#9: Dialectical Thinking

Too many times I am confronted with one-dimensional thinking. And it is easy to understand why. It is simply comforting to stay within the bubble which makes you comfortable, which is en vogue today, which you just need to subscribe to without much resistance. Mainstream means that you can join such mainstream movement without worrying about popular appeal, because you will automatically have that appeal. If your state beliefs easily conform with the spirit of the times, you will not risk anything, but you will also not learn anything, and you will not teach others anything either.

Fringe movements are outside the mainstream and provide a surprising counterpoint to thinking that not everyone will share, alas the fringe. Of course, fringe is risky, and sometimes more than just borderline dangerous.
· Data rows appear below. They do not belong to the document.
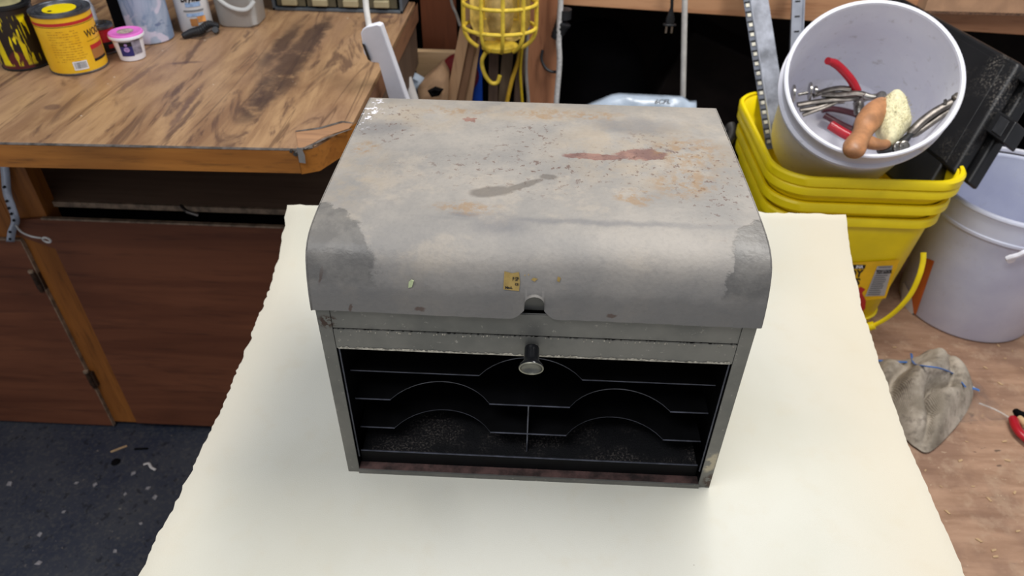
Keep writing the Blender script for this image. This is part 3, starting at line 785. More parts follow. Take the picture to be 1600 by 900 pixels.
# dark brown piece covering the upper part of the post
MB().prism([(-1.03, .578), (-.9651, .548), (-.9651, .6205), (-1.03, .612)], -.7010, -.6945, Matrix(((1,0,0,0),(0,0,-1,0),(0,1,0,0),(0,0,0,1)))).build('post_cover', M['door'], dr)
d2 = MB().box((-2.3, .694, .008), (-1.0285, .701, .565)).build('door', M['door'], cb, bevel=.0008)
MB().box((-2.3, .6935, .565), (-1.0285, .7013, .568)).build('raw_top_edge', M['edgewood'], d2)
mb = MB().box((-1.0283, .6925, .008), (-1.0265, .7015, .565)); mb.build('raw_side_edge', M['edgewood'], d2)
MB().box((-2.3, .736, .624), (-.292, 1.16, .638)).build('inner_shelf', M['darkwood'], cb)
mb = MB().box((-.955, .728, .627), (-.292, .7348, .6385)); mb.build('shelf_edge', M['edgewood'], cb)
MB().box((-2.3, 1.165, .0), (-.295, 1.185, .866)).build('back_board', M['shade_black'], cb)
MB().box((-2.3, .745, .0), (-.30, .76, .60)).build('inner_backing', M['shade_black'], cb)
MB().box((-2.3, .735, .0), (-.30, .75, .02)).build('toe_kick', M['slat_k'], cb)
# hinges on the post
for (px, py) in ((62, 437), (145, 590)):
    c0 = at_y(px, py, .700)
    mb = MB(); mb.box((c0.x - .009, .6925, c0.z - .022), (c0.x + .009, .7015, c0.z + .022)); mb.tube([c0 + V((0, -.008, -.026)), c0 + V((0, -.008, .026))], .0045, 10)
    hg = mb.build('hinge', plain('brown_corroded_hinge', srgb(66, 46, 32), .6, .4, .4, 80, .5), cb, bevel=.001)
    MB().tube([c0 + V((-.002, -.009, .026)), c0 + V((-.002, -.009, .031))], .0055, 10).build('hinge_pin', M['edgewood'], hg)
# small splinters under the top edge
for (px, py) in ((118, 322), (196, 334)):
    c0 = at_y(px, py, .690)
# perforated strap and hook
st_pts = [at_y(4, 240, .696), at_y(8, 270, .692), at_y(11, 302, .688), at_y(24, 345, .680), at_y(16, 378, .684)]
st = thing('hanger_strap', tuple(st_pts[2]), 'perforated galvanised plumbing strap hanging at the left cabinet post', 'strap')
mb = MB(); sp_ = smoothpath([st_pts[0], st_pts[1], st_pts[2], (st_pts[2] + st_pts[3]) / 2 + V((.001, 0, 0)), st_pts[3], (st_pts[3] + st_pts[4]) / 2 + V((-.002, 0, 0)), st_pts[4]], 4)
mb.grid([[p + V((-.0085, 0, 0)) for p in sp_], [p + V((.0085, 0, 0)) for p in sp_]])
mb.build('strap_band', M['galvl'], st, solid=.0012)
for q in ((11, 314), (14, 325), (18, 334), (22, 344), (16, 362), (16, 373), (7, 292)):
    best = min(sp_, key=lambda p: (p - at_y(q[0], q[1], p.y)).length)
    c0 = at_y(q[0], q[1], best.y)
    MB().tube([c0 + V((0, -.0022, 0)), c0 + V((0, .0004, 0))], .0026, 10).build('hole', M['slot'], st)
hk = thing('wire_hook', tuple(at_y(26, 352, .676)), 'bent white wire hook with loop end hanging through the strap', 'hook')
hp = smoothpath([at_y(25, 352, .680), at_y(33, 362, .668), at_y(48, 369, .660), at_y(65, 372, .655)], 5)
MB().tube(hp, .0019, 8).build('shank', M['cordw'], hk)
c0 = at_y(73, 375, .652)
MB().tube([c0 + V((.0068 * math.cos(a), -.002 * math.sin(a), .0068 * math.sin(a))) for a in [2*PI*k/20 for k in range(20)]], .0022, 8, closed=True).build('loop', M['cordw'], hk)
# wire on the inner shelf
tag(MB().tube(smoothpath([at_z(283, 322, .662), at_z(292, 330, .668), at_z(300, 333, .668), at_z(310, 336, .664)], 5), .0035, 8).build('metal_clip', M['steeld']), 'short dark metal clip on the shelf above the brown cabinet door', 'clip')

# ================================================================== THINGS ON THE WORKTOP
BZ = .9005
def can(name, label, cat, cx, cy, r, h, side, lidm, rimm, rot=0):
    t = thing(name, (cx, cy, BZ), label, cat)
    T = Matrix.Translation((cx, cy, BZ))
    MB().lathe([(0, 0), (r, 0), (r + .0012, .0008), (r + .0012, .003), (r, .0036), (r, h - .006)], 56, T, mis=[0, 0, 0, 0, 1]).build('can_body', [rimm, side], t, loc=(0, 0, 0))
    MB().lathe([(r, h - .006), (r + .0016, h - .005), (r + .0016, h - .0008), (r, h), (r - .003, h - .0004), (r - .0045, h - .004), (r - .009, h - .004), (r - .010, h - .0005), (r - .012, h - .0008), (r - .013, h - .004)], 56, T).build('rim', rimm, t)
    l = MB().lathe([(r - .012, h - .0032), (r - .017, h - .0035), (r * .5, h - .0030), (0, h - .003)], 56, T).build('lid', lidm, t)
    return t, T
# can dripping with black paint
tA, TA = can('paint_can', 'yellow paint can streaked with black drips at the far left', 'paint can', -.9217, .7762, .0395, .1072, M['drip'], plain('cream_lid', srgb(196, 186, 138), .35, .2, .2, 30, .1), M['blackp'])
# yellow can with print
cx, cy, r_, h_ = -.8237, .7703, .0463, .1024
tB, TB = can('paint_can', 'yellow printed wood finish can with a red stripe and barcode', 'paint can', cx, cy, r_, h_, M['canyel'], M['tin'], M['tin'])
def cyl_pt(cx, cy, r, ang, s, z, lift=.0003): # ang: direction of the origin, s arc length to the right seen from outside
    a = ang + s / r
    return (cx + (r + lift) * math.cos(a), cy + (r + lift) * math.sin(a), z)
def cyl_quad(mb, cx, cy, r, ang, s0, s1, z0, z1, mi=0, lift=.0003, n=8, rfun=None):
    rows = []
    for z in (z0, z1):
        rr_ = rfun(z) if rfun else r
        rows.append([cyl_pt(cx, cy, rr_, ang, s0 + (s1 - s0) * k / n, z, lift) for k in range(n + 1)])
    mb.grid(rows, mi)
angB = math.atan2(-1.211, .82) # facing the camera
mb = MB()
cyl_quad(mb, cx, cy, r_, 0, 0, 2*PI*r_, BZ + .0835, BZ + .0885, 0, n=56)
mb.build('red_stripe', M['inkred'], tB)
mb = MB(); cyl_quad(mb, cx, cy, r_, 0, 0, 2*PI*r_, BZ + .0815, BZ + .0822, 0, n=56); mb.build('black_line', M['ink'], tB)
vs, fs = text_mesh('WOOD', .0175, .0002, .78)
mb = MB(); mb.add([cyl_pt(cx, cy, r_, angB, .0245 + x, BZ + .0580 + y, .0005) for x, y in vs], fs)
cyl_quad(mb, cx, cy, r_, angB, .0245, .060, BZ + .0515, BZ + .0520, 0, .0004)
mb.build('lettering', M['ink'], tB)
mb = MB(); cyl_quad(mb, cx, cy, r_, angB, .0265, .060, BZ + .037, BZ + .0445, 0, .0004); cyl_quad(mb, cx, cy, r_, angB, .0265, .060, BZ + .0210, BZ + .037, 1, .0004); cyl_quad(mb, cx, cy, r_, angB, .0265, .060, BZ + .0165, BZ + .0210, 2, .0004)
mb.build('colour_swatch', [M['inkred'], M['inkbrown'], M['ink']], tB)
mb = MB(); cyl_quad(mb, cx, cy, r_, angB, -.0100, .0125, BZ + .0085, BZ + .0235, 0, .0004)
bc = mb.build('barcode_label', M['inkwhite'], tB)
mb = MB(); s_ = -.0075; rr = random.Random(2)
while s_ < .0100:
    w_ = rr.choice((.0004, .0008, .0012)); cyl_quad(mb, cx, cy, r_, angB, s_, s_ + w_, BZ + .0110, BZ + .0220, 0, .0006, 2); s_ += w_ + rr.choice((.0005, .0009))
mb.build('barcode', M['inkgrey'], bc)
mb = MB(); rr = random.Random(4)
for k in range(13):
    z_ = BZ + .074 - k * .0042
    s_ = -.034
    while s_ < .014:
        w_ = rr.uniform(.001, .005); 
        if rr.random() < .8: cyl_quad(mb, cx, cy, r_, angB, s_, s_ + w_, z_, z_ + .0009, 0, .0004, 2)
        s_ += w_ + .0012
mb.build('fine_print', plain('faint_amber_print', srgb(184, 132, 30), .5, 0, .05, 20, 0), tB)
# lid decal and blob
Tl = Matrix.Translation((cx, cy, BZ + h_ - .0028))
mb = MB().lathe([(.0, .0008), (.026, .0006), (.0262, 0)], 40, Tl); ld = mb.build('lid_label', M['yellow'], tB)
mb = MB().lathe([(0, .0012), (.0035, .0011)], 16, Matrix.Translation((cx - .006, cy - .018, BZ + h_ - .0026))); mb.build('lid_mark', M['ink'], ld)
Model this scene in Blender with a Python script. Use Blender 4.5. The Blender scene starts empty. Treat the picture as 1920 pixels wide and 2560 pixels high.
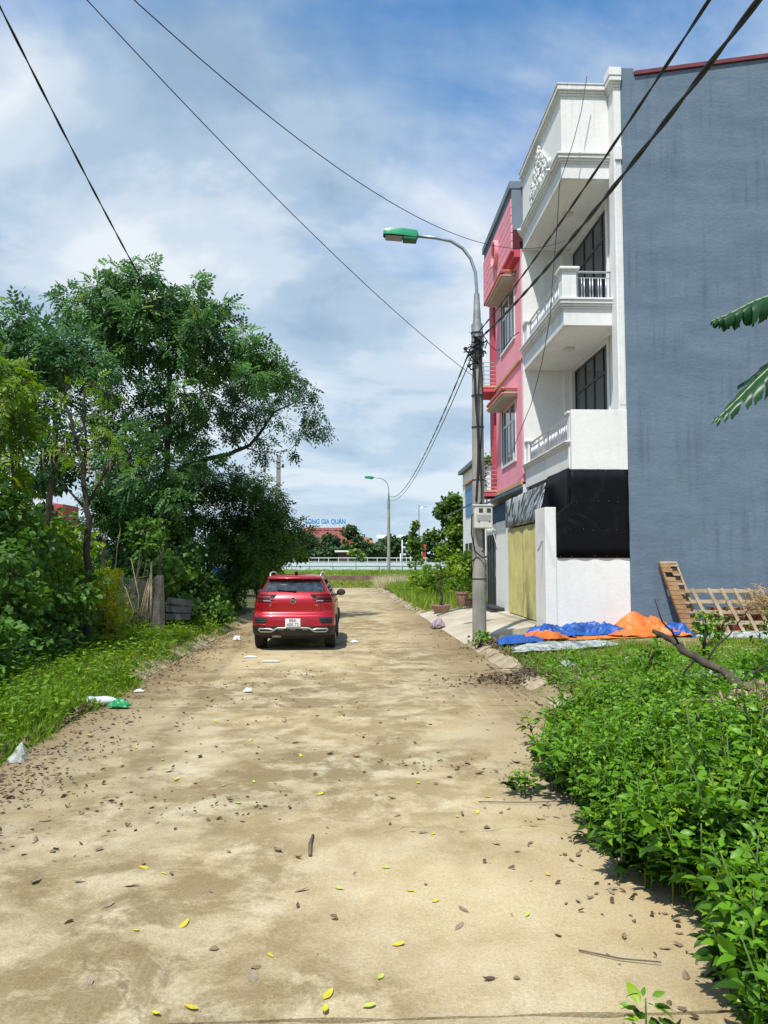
import bpy, math, random
import numpy as np
from mathutils import Vector, Matrix, noise as mnoise

random.seed(7)
rng = np.random.default_rng(7)
SC = bpy.context.scene
COL = SC.collection
R = math.radians

# ------------------------------------------------------------------ camera
cam_d = bpy.data.cameras.new('camera')
cam_d.sensor_fit = 'VERTICAL'
cam_d.sensor_height = 36.0
cam_d.lens = 27.04
cam_d.clip_start = 0.05
cam_d.clip_end = 3000
cam = bpy.data.objects.new('camera', cam_d)
COL.objects.link(cam)
cam.location = (0, 0, 1.95)
cam.rotation_euler = (math.pi / 2 + R(3.72), 0, R(-2.085))
SC.camera = cam

# ------------------------------------------------------------------ sky, sun, exposure
SUN = Vector((-0.23, -0.42, 0.88)).normalized()
W = bpy.data.worlds.new('World')
SC.world = W
W.use_nodes = True


def build_world():
    nt = W.node_tree
    nt.nodes.clear()
    N, L = nt.nodes.new, nt.links.new
    out = N('ShaderNodeOutputWorld')
    bg = N('ShaderNodeBackground')
    bg.inputs['Strength'].default_value = 0.14
    L(bg.outputs[0], out.inputs[0])
    sky = N('ShaderNodeTexSky')
    sky.sky_type = 'NISHITA'
    sky.sun_disc = False
    sky.sun_elevation = math.asin(SUN.z)
    sky.sun_rotation = math.atan2(SUN.x, SUN.y)
    sky.air_density = 1.0
    sky.dust_density = 0.6
    sky.ozone_density = 2.2
    tc = N('ShaderNodeTexCoord')
    sep = N('ShaderNodeSeparateXYZ')
    L(tc.outputs['Generated'], sep.inputs[0])

    def M(op, a, b=None, c=None, clamp=False):
        n = N('ShaderNodeMath')
        n.operation = op
        n.use_clamp = clamp
        for i, v in enumerate((a, b, c)):
            if v is None:
                continue
            if isinstance(v, (int, float)):
                n.inputs[i].default_value = v
            else:
                L(v, n.inputs[i])
        return n.outputs[0]
    zc = M('ADD', M('MAXIMUM', sep.outputs[2], 0.0), 0.16)
    cx = M('DIVIDE', sep.outputs[0], zc)
    cy = M('DIVIDE', sep.outputs[1], zc)
    comb = N('ShaderNodeCombineXYZ')
    L(cx, comb.inputs[0])
    L(cy, comb.inputs[1])

    def noise(scale, detail, rough, off, dist=0.0, lac=2.0):
        mp = N('ShaderNodeMapping')
        mp.inputs['Location'].default_value = off
        mp.inputs['Scale'].default_value = (scale, scale, scale)
        L(comb.outputs[0], mp.inputs[0])
        n = N('ShaderNodeTexNoise')
        n.inputs['Scale'].default_value = 1.0
        n.inputs['Detail'].default_value = detail
        n.inputs['Roughness'].default_value = rough
        n.inputs['Distortion'].default_value = dist
        n.inputs['Lacunarity'].default_value = lac
        L(mp.outputs[0], n.inputs[0])
        return n.outputs['Fac']
    big = noise(CLOUD[0], 2.0, 0.5, CLOUD[1], 0.2)
    med = noise(CLOUD[2], 9.0, 0.56, CLOUD[3], 0.35)
    cov = M('ADD', M('MULTIPLY', big, 0.9), M('MULTIPLY', med, 0.75))
    # thicker, hazier towards the horizon
    low = M('MULTIPLY', M('SUBTRACT', 0.60, sep.outputs[2], clamp=True), 1.25)
    cov = M('ADD', cov, low)

    def ramp(fac, stops, interp='EASE'):
        r = N('ShaderNodeValToRGB')
        r.color_ramp.interpolation = interp
        el = r.color_ramp.elements
        while len(el) < len(stops):
            el.new(0.5)
        for e, (p, c) in zip(el, stops):
            e.position = p
            e.color = c if len(c) == 4 else (*c, 1)
        L(fac, r.inputs[0])
        return r.outputs[0]
    mask = ramp(cov, [(CLOUD[4], (.12, .12, .12)), (CLOUD[5], (.97, .97, .97))], 'LINEAR')
    shade = noise(CLOUD[6], 6.0, 0.55, CLOUD[7], 0.3)
    ccol = ramp(shade, [(0.34, (1.8, 2.6, 3.6)), (0.43, (2.6, 3.4, 4.3)), (0.50, (3.7, 4.3, 4.95)), (0.59, (4.9, 5.2, 5.5))])
    ccl = N('ShaderNodeVectorMath')
    ccl.operation = 'SCALE'
    L(ccol, ccl.inputs[0])
    ccl.inputs['Scale'].default_value = 1.0
    # air lightens the lowest cloud
    hz = N('ShaderNodeMix')
    hz.data_type = 'RGBA'
    L(M('MULTIPLY', M('SUBTRACT', 1.0, M('DIVIDE', sep.outputs[2], 0.38), clamp=True), 0.62), hz.inputs[0])
    L(ccl.outputs[0], hz.inputs[6])
    hz.inputs[7].default_value = (3.6, 4.4, 5.1, 1)
    # deeper blue in the gaps
    sat = N('ShaderNodeMix')
    sat.data_type = 'RGBA'
    sat.blend_type = 'MULTIPLY'
    sat.inputs[0].default_value = 1.0
    L(sky.outputs[0], sat.inputs[6])
    sat.inputs[7].default_value = (0.44, 0.92, 1.18, 1)
    mix = N('ShaderNodeMix')
    mix.data_type = 'RGBA'
    L(mask, mix.inputs[0])
    L(sat.outputs[2], mix.inputs[6])
    L(hz.outputs[2], mix.inputs[7])
    L(mix.outputs[2], bg.inputs['Color'])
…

It is transgressive, it is radical, it is inappropriate, improper, sometimes indeed outrightly wrong. But it forces you to learn, as it teaches you an important lesson: Do not just accept things as they are, think the impossible.

Now ideally, both fringe and mainstream are in a equilibrium. Stability and instability, yin and yang, etc. If no idea ever has a time to settle, if nothing is allowed to be stable, instability has no meaning itself. Some ideas move from fringe to mainstream because they deserve to do so, because they prove worthwhile, because they enhance life. Some ideas stay in the mainstream forever, for the same reason. Some ideas remain forever in the fringe because they have proven destructive without ever enhancing life. But that does not mean that the mere thinking about such ideas should be forbidden.

Thinking has to be dialectical. There should not be prohibitions of thought. Such thinking also has to happen within yourself. The old image of an angel talking into one ear and a devil into the other demonstrates this very well: Only if you subject yourself to diametrically opposed ideas, or different aspects of ideas, or even more than just two different possibilities of thinking, only then can real learning occur. When Marx calls for a “ruthless criticism of everything existing” (in Marx to Ruge), this is an excellent suggestion, especially if it is meant to state that everything deserves a critical rethinking, everything deserves critique, and that even critique deserves critique, et cetera.

Action can only be fruitful if all possible avenues, and all possible consequences, are taken into consideration. Too frequently people hide behind good intentions, or claim that the opposing side has bad intentions. But intentions matter only in the confessional. In real life, in real politics, consequences matter, results matter. The assumedly best of intentions can lead to the worst of consequences, and even the assumedly worst of people can do the right kind of thing. Everything else is just fairy-tale thinking.